Não dá prá continuarmos deitados nas glórias do passado, sem humildade e inteligência para reconhecer erros e falhas, limites táticos e técnicos.

Está mais do que hora de fazermos uma revolução. Organizacional, de mentalidade, com um componente forte de “desmercantilização” e uma injeção de profissionalismo bem compreendido. Recomeçar de baixo, ensinando aos garotos que futebol exige dedicação, domínio de fundamentos, não é um lance de malabarismo e genialidade a ser treinado repetidamente para atrair o olhar cobiçoso de algum empresário. Nossos jogadores, em sua maioria, só aprendem respeitar táticas e a chutar bem quando saem do país.

Não será fácil, com a estrutura que está aí. Mas podemos começar abrindo mão da  arrogância futebolística, desse lance de que estamos predestinados a exibir ao mundo a qualidade inimitável do nosso futebol. Isso acabou, se é que algum dia existiu de fato. É preciso olhar no olho da realidade e aceitar o futebol como ele é.
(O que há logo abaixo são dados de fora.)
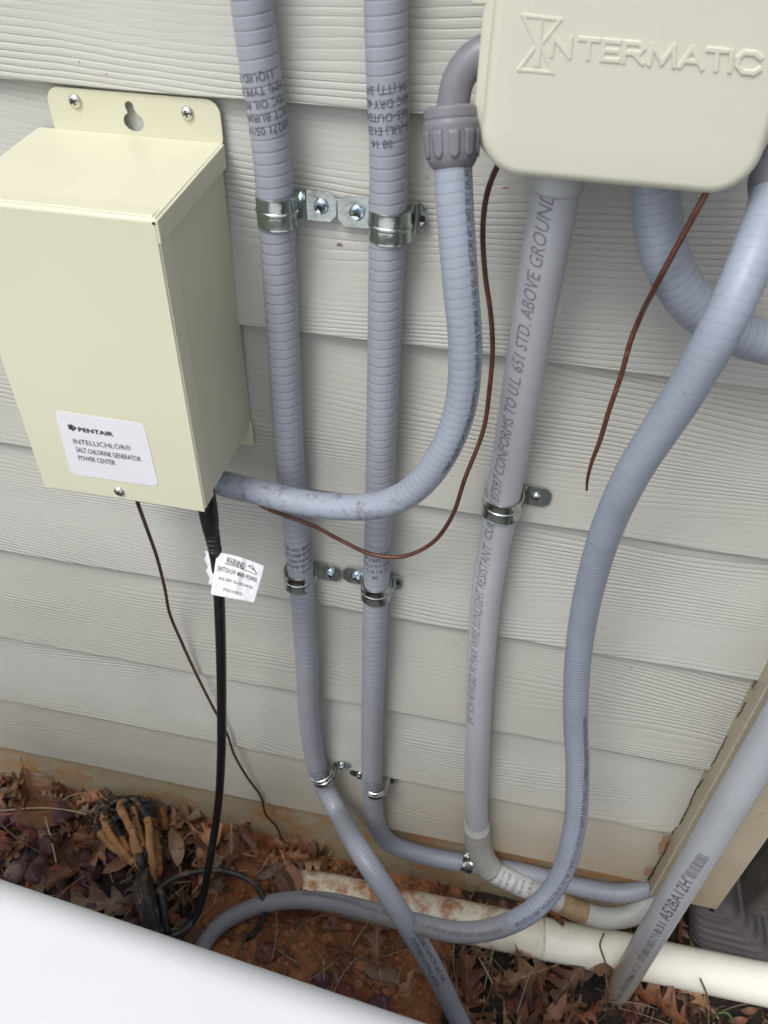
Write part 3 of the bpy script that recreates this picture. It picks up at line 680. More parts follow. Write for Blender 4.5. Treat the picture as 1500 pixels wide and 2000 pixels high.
# straps on them
G1 = 'zinc straps holding the two grey ribbed conduits'
def xz(u, v, y): p = AY(u, v, y); return p[0], p[2]
for (cu, cv, su, sv, hand, ang, lab) in (
    (543, 424, 627, 403, 1, 0.0, 'zinc strap with hex screw, highest on the conduit nearest the cream box'),
    (762, 452, 697, 408, -1, 0.0, 'zinc strap with hex screw, highest on the conduit whose foot bends right'),
    (585, 1148, 645, 1124, 1, 0.0, 'dark zinc strap midway down the conduit nearest the cream box, right of the warning tag'),
    (734, 1171, 696, 1133, -1, 0.0, 'dark zinc strap below the brown wire loop on the conduit bending right'),
    (631, 1532, 668, 1508, 1, -0.30, 'small zinc strap where the left conduit starts slanting to the ground'),
    (733, 1556, 703, 1517, -1, 0.0, 'small zinc strap just above where the conduit bends right')):
    cx, cz = xz(cu, cv, -0.0150)[0], xz(cu, cv, -0.0290)[1]; sx, sz = xz(su, sv, -0.002)
    dx = abs(sx - cx)
    rc_ = .0175 if cu == 631 else .0145
    if cu == 631: cx, cz = xz(cu, cv, -.0175)[0], xz(cu, cv, -.031)[1]
    if hand > 0: strap(cx, cz, RA, rc_, ang, 0.022 if cv < 1500 else 0.015, max(0.022, dx - RA + 0.010), 0, lab, screw_r=dx, group=G1)
    else: strap(cx, cz, RA, 0.0145, ang, 0.022 if cv < 1500 else 0.015, 0.0095, max(0.022, dx - RA + 0.013), lab, screw_l=-dx, hole_r=RA + 0.0072, group=G1)
cx, cz = xz(912, 1684, -0.010)
strap(cx, cz, RA, 0.010, rad(90 + 6), 0.016, 0.010, 0.020, 'bright zinc strap on the horizontal conduit, half hidden behind the grey pipe elbow', screw_l=-(RA + 0.011))

# ================================================================== straight grey pipe under the timer box
RP = 0.0150
pP = pts([(1096, 300, 'y', -.060), (1080, 400, 'y', -.057), (1046, 600, 'y', -.044), (1012, 800, 'y', -.030), (978, 1000, 'y', -.0175), (953, 1140, 'y', -.0165), (939, 1300, 'y', -.0165), (932, 1480, 'y', -.0165), (931, 1590, 'y', -.0165), (937, 1660, 'y', -.018),
          (962, 1700, 'y', -.022), (1004, 1722, 'y', -.027), (1068, 1750, 'y', -.031), (1124, 1776, 'y', -.034), (1180, 1792, 'y', -.032), (1228, 1788, 'y', -.024), (1262, 1764, 'y', -.008), (1290, 1730, 'y', .02)])
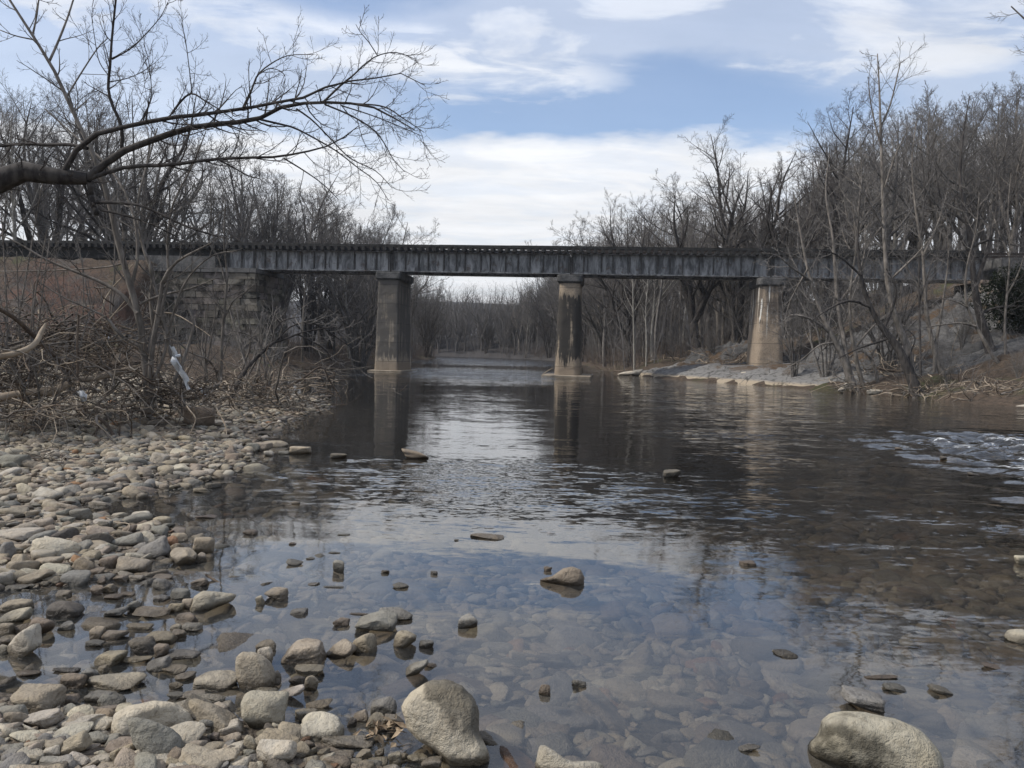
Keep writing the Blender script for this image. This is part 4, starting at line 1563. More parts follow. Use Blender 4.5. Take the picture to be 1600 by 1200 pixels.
def saplings():
    """Thickets of thin saplings on the banks beyond the bridge: nobody could count them."""
    rng = np.random.default_rng(23)
    pts = []
    for side, n, y0, y1, spread in ((-1, 280, 60, 150, 6.0), (1, 900, 62, 165, 11.0)):
        y = rng.uniform(y0, y1, n)
        e = rng.exponential(spread, n) + 0.8
        x = np.interp(y, YL, XLv) - e if side < 0 else np.interp(y, YR, XRv) + e
        pts.append(np.stack([x, y, terrain(x, y)], -1))
    y = 158 + rng.exponential(18, 500)
    x = rng.uniform(-40, 25, 500)
    ok = (x < np.interp(y, YL, XLv) - 0.4) | (x > np.interp(y, YR, XRv) + 0.4)
    pts.append(np.stack([x, y, terrain(x, y)], -1)[ok])
    x = rng.uniform(-50, -20, 60)
    y = rng.uniform(60, 100, 60)
    pts.append(np.stack([x, y, terrain(x, y)], -1))
    x = rng.uniform(18, 60, 260)
    y = rng.uniform(60, 100, 260)
    pts.append(np.stack([x, y, terrain(x, y)], -1))
    pts = np.concatenate(pts)
    n = len(pts)
    hh = rng.uniform(2.5, 7.5, n)
    d = rng.normal(0, 0.12, (n, 3))
    d[:, 2] = 1
    d = norm(d)
    P = np.empty((n, 6, 3))
    P[:, 0] = pts - np.array([0, 0, 0.2])
    for j in range(1, 6):
        P[:, j] = P[:, j - 1] + d * (hh / 5)[:, None]
        d = norm(d + rng.normal(0, 0.06, d.shape))
    R = (0.010 + 0.004 * hh)[:, None] * rng.uniform(0.6, 1.2, n)[:, None] * np.linspace(1.2, 0.3, 6)[None]
    out = [tubes(P, R, 3)]
    C = spawn(rng, P, R, 9, 0.2, 1.0, 38, 12, 0.26, 4, 0.10, 0.05, 0.55, rmin=0.009)
    out.append(tubes(*C, 3))
    C2 = spawn(rng, *C, 4, 0.2, 1.0, 40, 12, 0.5, 3, 0.12, 0.04, 0.75, rmin=0.008)
    out.append(tubes(*C2, 3))
    V, Fc = merge(out)
    o = link('sapling_thicket', mesh('sapling_thicket', V, Fc, MAT['twig'], False))
    kind(o, 'stuff')
    o['label'] = 'thickets of thin grey saplings along the banks beyond the bridge'


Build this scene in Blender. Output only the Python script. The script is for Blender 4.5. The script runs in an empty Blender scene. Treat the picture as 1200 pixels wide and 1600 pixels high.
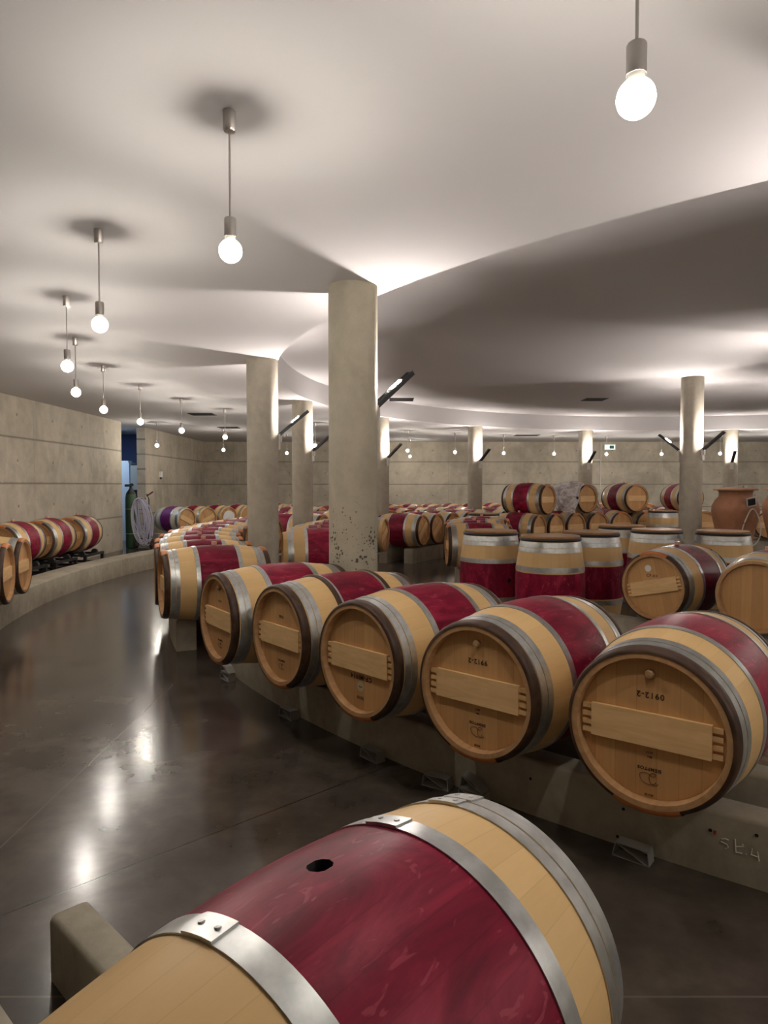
import bpy, bmesh, math, random
from math import pi, cos, sin, radians, degrees, atan2
from mathutils import Vector, Matrix
random.seed(7)
scene = bpy.context.scene
COL = scene.collection

# ------------------------------------------------------------------ camera, world, exposure
CAM_H = 1.538
F_PX = 1069.0
PITCH = math.atan((800 - 758.1) / F_PX)
cam = bpy.data.cameras.new('camera')
cam.sensor_fit = 'VERTICAL'
cam.sensor_height = 24.0
cam.lens = 24.0 * F_PX / 1600.0
cam.clip_start = 0.02
cam.clip_end = 200
camo = bpy.data.objects.new('camera', cam)
COL.objects.link(camo)
camo.location = (0, 0, CAM_H)
camo.rotation_euler = (pi / 2 - PITCH, 0, 0)
scene.camera = camo

world = bpy.data.worlds.new('world')
scene.world = world
world.use_nodes = True
world.node_tree.nodes['Background'].inputs[0].default_value = (0.02, 0.02, 0.025, 1)
world.node_tree.nodes['Background'].inputs[1].default_value = 0.3
scene.view_settings.view_transform = 'Standard'
scene.view_settings.look = 'None'
scene.view_settings.gamma = 1
scene.view_settings.use_curve_mapping = False
scene.view_settings.exposure = 0.52
BULB_STRENGTH = 1450.0
GLOBE_GLOW = 3.0
UPLIGHT_STRENGTH = 3500.0
BULB_COL = (1.0, 0.92, 0.82, 1)
UP_COL = (1.0, 0.90, 0.84, 1)
scene.cycles.max_bounces = 8
scene.cycles.diffuse_bounces = 5
scene.cycles.sample_clamp_indirect = 4.0

CX, CY = 7.083, 10.298          # centre of the round vault
CEIL, RECESS_R, RECESS_Z = 3.044, 8.593, 3.42
XL, YB, XR, YF = -6.25, 23.9, 20.5, -3.2


def pol(R, az):
    a = radians(az)
    return CX - R * cos(a), CY - R * sin(a)


# ------------------------------------------------------------------ materials
def newmat(name):
    m = bpy.data.materials.new(name)
    m.use_nodes = True
    nt = m.node_tree
    for n in list(nt.nodes):
        nt.nodes.remove(n)
    out = nt.nodes.new('ShaderNodeOutputMaterial')
    b = nt.nodes.new('ShaderNodeBsdfPrincipled')
    nt.links.new(b.outputs[0], out.inputs[0])
    return m, nt, b


def simple(name, col, rough=.5, metal=0.0):
    m, nt, b = newmat(name)
    b.inputs['Base Color'].default_value = (*col, 1)
    b.inputs['Roughness'].default_value = rough
    b.inputs['Metallic'].default_value = metal
    return m


class NB:
    """short-hand node builder"""
    def __init__(s, nt): s.nt = nt
    def n(s, t, **kw):
        nd = s.nt.nodes.new(t)
        for k, v in kw.items(): setattr(nd, k, v)
        return nd
    def lk(s, a, b): s.nt.links.new(a, b)
    def math(s, op, a, b=None, c=None):
        nd = s.n('ShaderNodeMath', operation=op)
        for i, v in enumerate((a, b, c)):
            if v is None: continue
            if isinstance(v, (int, float)): nd.inputs[i].default_value = v
            else: s.lk(v, nd.inputs[i])
        return nd.outputs[0]
    def coord(s, kind='Object', scale=(1, 1, 1), loc=(0, 0, 0)):
        tc = s.n('ShaderNodeTexCoord')
        mp = s.n('ShaderNodeMapping')
        mp.inputs['Scale'].default_value = scale
        mp.inputs['Location'].default_value = loc
        s.lk(tc.outputs[kind], mp.inputs[0])
        return mp.outputs[0]
    def noise(s, vec, scale, detail=4, rough=.55, dist=0):
        nd = s.n('ShaderNodeTexNoise')
        nd.inputs['Scale'].default_value = scale
        nd.inputs['Detail'].default_value = detail
        nd.inputs['Roughness'].default_value = rough
        nd.inputs['Distortion'].default_value = dist
        if vec is not None: s.lk(vec, nd.inputs['Vector'])
        return nd.outputs[0]
    def ramp(s, fac, stops):
        nd = s.n('ShaderNodeValToRGB')
        els = nd.color_ramp.elements
        while len(els) < len(stops): els.new(.5)
        for e, (p, c) in zip(els, stops):
            e.position = p
            e.color = (*c, 1) if len(c) == 3 else c
        s.lk(fac, nd.inputs[0])
        return nd.outputs[0]
    def mix(s, fac, a, b, mode='MIX'):
        nd = s.n('ShaderNodeMix', data_type='RGBA', blend_type=mode)
        if isinstance(fac, (int, float)): nd.inputs[0].default_value = fac
        else: s.lk(fac, nd.inputs[0])
        for i, v in ((6, a), (7, b)):
            if isinstance(v, tuple): nd.inputs[i].default_value = (*v, 1)
            else: s.lk(v, nd.inputs[i])
        return nd.outputs[2]
    def bump(s, h, strength, dist, b, prev=None):
        nd = s.n('ShaderNodeBump')
        nd.inputs['Strength'].default_value = strength
        nd.inputs['Distance'].default_value = dist
        s.lk(h, nd.inputs['Height'])
        s.lk(nd.outputs[0], b.inputs['Normal'])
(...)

O futebol tem muito de vida e política: desejo de vencer e sobrepujar, derrotas doídas, simulações e dissimulações, dribles, faltas, glória, fracasso, castigos e punições, fatores imponderáveis. O jogo é um misto de força física e inteligência. O centauro maquiavélico entra em campo. E como o Príncipe, precisa saber ser lobo para confrontar os lobos do outro lado e ser raposa para desarmar as armadilhas que encontrará pelo caminho. O jogo jogado tem maior poder de decisão. Mas não são desprezíveis as artimanhas antes e durante o jogo.

Reconstruir o futebol precisa fazer parte do que haverá de “reconstrução nacional” daqui para frente.